On March 11, Pi Network (PI) rose to $0.2310, with a cumulative increase of over 25% since March. However, Santiment data indicates a surge in market activity, with 3.91 million PI tokens flowing into centralized exchanges (CEX) in the past 24 hours, further up from 3.34 million the previous day. Both indicators suggest that profit-taking pressure is building.

(Source: Santiment)
There is a direct positive correlation between Pi Network’s social media activity and its spot price. According to Santiment, social media discussion volume for PI surged to 21 on Monday, with mentions significantly increasing. The social media share among the top 100 cryptocurrencies is 0.012%. Although the absolute value is low, this indicator is rising, aligning with this month’s upward trend.
On the technical side, the daily RSI stands at 66, still rising after leaving the overbought zone on Sunday, indicating sustained buying pressure. The MACD remains above the signal line and zero, reflecting ongoing bullish momentum but with some weakening. Moving averages show the 50-day moving average approaching the 100-day moving average from below, potentially forming a golden cross. Currently, PI trades above both, suggesting a cautious bullish short-term outlook. However, the 200-day moving average (at $0.2847) remains above the spot price and is sloping downward, indicating an overall bearish trend.

(Source: PiScan)
Despite a cautiously bullish technical outlook, the continuous increase in CEX deposits signals notable downside risks:
Increased Circulating Supply Pressure: 3.91 million PI tokens transferred to centralized exchanges in 24 hours, up from 3.34 million the day before.
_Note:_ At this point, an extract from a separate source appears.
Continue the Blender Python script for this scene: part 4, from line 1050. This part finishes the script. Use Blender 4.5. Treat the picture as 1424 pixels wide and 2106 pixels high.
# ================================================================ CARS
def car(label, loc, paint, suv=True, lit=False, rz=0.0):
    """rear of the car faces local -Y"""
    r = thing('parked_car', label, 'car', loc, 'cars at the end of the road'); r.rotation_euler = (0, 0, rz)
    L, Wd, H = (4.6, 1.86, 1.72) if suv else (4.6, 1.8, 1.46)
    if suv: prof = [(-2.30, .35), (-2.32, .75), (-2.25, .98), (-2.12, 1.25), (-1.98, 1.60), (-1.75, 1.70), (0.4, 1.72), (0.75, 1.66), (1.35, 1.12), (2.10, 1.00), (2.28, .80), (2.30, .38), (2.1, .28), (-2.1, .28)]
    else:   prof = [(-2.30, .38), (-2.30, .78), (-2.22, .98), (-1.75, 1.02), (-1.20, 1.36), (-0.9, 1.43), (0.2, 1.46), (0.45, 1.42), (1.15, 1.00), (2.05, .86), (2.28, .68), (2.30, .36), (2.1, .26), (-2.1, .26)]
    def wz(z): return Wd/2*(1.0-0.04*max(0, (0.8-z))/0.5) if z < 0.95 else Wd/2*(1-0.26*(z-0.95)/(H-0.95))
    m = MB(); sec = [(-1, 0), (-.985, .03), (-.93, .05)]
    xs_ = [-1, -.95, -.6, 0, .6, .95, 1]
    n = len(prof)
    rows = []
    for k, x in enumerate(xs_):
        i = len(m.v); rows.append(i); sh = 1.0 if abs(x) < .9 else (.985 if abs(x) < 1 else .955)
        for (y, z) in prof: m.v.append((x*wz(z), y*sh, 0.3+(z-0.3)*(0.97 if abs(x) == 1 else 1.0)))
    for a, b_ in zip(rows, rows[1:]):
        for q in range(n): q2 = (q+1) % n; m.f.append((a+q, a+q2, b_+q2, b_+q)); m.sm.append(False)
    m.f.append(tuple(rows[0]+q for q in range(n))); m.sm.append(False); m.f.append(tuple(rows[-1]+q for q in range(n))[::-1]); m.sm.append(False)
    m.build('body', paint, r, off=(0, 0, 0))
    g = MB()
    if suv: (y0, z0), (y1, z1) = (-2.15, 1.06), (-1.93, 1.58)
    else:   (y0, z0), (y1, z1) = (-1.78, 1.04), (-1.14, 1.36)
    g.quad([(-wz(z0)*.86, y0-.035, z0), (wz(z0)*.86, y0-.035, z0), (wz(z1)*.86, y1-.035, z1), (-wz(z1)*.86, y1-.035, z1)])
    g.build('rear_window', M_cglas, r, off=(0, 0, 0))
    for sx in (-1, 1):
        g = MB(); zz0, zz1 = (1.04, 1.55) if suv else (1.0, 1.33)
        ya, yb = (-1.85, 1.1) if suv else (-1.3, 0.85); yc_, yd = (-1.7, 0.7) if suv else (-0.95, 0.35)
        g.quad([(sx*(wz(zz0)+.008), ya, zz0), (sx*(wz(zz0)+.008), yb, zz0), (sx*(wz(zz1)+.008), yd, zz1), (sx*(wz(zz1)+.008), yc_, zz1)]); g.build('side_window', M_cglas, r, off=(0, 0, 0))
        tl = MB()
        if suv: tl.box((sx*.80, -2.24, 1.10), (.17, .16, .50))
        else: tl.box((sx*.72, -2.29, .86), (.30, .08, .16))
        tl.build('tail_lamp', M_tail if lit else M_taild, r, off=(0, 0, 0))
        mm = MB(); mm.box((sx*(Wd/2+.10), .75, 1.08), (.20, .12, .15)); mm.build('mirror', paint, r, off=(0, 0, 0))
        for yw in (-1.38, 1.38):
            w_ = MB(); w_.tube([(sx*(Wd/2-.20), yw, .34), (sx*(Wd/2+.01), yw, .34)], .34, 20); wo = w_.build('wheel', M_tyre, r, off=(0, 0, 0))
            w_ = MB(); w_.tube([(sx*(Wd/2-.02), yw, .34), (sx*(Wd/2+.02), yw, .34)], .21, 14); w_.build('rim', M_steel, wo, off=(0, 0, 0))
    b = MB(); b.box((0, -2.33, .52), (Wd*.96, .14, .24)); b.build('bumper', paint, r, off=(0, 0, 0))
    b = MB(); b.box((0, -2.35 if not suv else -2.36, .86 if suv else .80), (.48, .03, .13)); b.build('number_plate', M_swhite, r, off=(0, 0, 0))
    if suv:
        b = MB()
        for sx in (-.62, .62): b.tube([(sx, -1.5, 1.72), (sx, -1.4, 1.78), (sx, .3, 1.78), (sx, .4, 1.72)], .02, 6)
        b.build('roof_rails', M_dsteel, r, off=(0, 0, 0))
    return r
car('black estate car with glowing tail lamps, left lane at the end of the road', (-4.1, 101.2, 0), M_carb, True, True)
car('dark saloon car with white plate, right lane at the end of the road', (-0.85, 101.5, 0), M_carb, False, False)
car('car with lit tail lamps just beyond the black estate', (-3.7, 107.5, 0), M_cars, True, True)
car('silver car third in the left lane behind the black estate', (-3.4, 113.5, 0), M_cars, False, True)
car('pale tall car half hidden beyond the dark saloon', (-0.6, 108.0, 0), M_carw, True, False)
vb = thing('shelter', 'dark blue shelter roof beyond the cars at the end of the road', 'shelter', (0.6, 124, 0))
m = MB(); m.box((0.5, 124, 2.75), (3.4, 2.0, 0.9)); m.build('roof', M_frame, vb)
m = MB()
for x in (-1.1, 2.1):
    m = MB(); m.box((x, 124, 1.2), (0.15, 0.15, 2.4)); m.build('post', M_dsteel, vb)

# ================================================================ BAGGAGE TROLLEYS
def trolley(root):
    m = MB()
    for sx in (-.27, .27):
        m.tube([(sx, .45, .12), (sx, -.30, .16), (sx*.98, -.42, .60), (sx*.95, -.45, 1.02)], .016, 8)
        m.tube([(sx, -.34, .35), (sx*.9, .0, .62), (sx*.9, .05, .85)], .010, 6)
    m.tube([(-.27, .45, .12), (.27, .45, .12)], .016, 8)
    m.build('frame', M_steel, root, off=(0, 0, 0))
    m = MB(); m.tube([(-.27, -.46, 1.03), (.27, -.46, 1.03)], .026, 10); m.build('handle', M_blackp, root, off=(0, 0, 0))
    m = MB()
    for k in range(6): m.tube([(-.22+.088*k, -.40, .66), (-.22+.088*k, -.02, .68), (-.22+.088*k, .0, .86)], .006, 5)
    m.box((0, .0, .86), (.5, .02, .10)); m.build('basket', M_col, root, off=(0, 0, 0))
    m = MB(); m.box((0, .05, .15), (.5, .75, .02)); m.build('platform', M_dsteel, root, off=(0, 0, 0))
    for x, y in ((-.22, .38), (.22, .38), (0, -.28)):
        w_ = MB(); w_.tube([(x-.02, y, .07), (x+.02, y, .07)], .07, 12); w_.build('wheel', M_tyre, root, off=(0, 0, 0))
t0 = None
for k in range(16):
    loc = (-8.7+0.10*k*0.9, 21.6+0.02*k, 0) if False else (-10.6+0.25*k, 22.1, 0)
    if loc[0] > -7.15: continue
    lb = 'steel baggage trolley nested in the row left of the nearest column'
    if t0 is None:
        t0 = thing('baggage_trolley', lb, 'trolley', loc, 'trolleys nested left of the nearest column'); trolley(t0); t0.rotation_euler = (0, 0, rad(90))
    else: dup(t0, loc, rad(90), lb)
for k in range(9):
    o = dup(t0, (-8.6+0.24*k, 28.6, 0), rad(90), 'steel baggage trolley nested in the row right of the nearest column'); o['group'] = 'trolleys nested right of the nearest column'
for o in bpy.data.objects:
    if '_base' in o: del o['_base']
Large CEX deposits often indicate holders preparing to sell.
Rising Local Top Risk: Persistent large deposits amid a 25% monthly gain suggest profit-taking could be intensifying.
Limited Rebound Momentum: After a 10% decline on Sunday, PI’s recovery lacks strength. Ongoing supply pressure on CEX further limits upside potential.

(Source: TradingView)
Resistance Above: The immediate resistance is at $0.2396 (Saturday’s high). A successful break could target the 200-day exponential moving average (EMA) at $0.2847. However, the 200-day MA remains above the current price and is sloping downward, presenting structural resistance to upward movement.
Support Below: The key support level is at the 100-day moving average at $0.1977, near the psychological level of $0.2000. If this level is broken, the next support is at the 50-day moving average at $0.1828.
Q: Where is the main resistance for Pi Network’s upward movement?
A: The immediate resistance is at $0.2396 (Saturday’s high). A break above this could target the 200-day EMA at $0.2847. However, the overall trend remains bearish as the 200-day MA is above and sloping downward, indicating structural resistance.
Q: What does the surge in CEX deposits mean for Pi Network’s price?
A: The 3.91 million PI tokens flowing into exchanges in the past 24 hours, up from 3.34 million the previous day, suggest holders are preparing to sell. This pattern, amid a 25% monthly gain, indicates profit-taking pressure and the potential formation of a local top.
Q: What do the current technical indicators suggest?
A: The indicators show mixed signals leaning cautiously bullish: RSI at 66 and rising; MACD above zero but with weakening momentum; the 50-day MA approaching the 100-day MA, possibly forming a golden cross. However, the 200-day MA remains above and downward sloping, indicating an overall bearish trend. A comprehensive assessment should consider multiple indicators.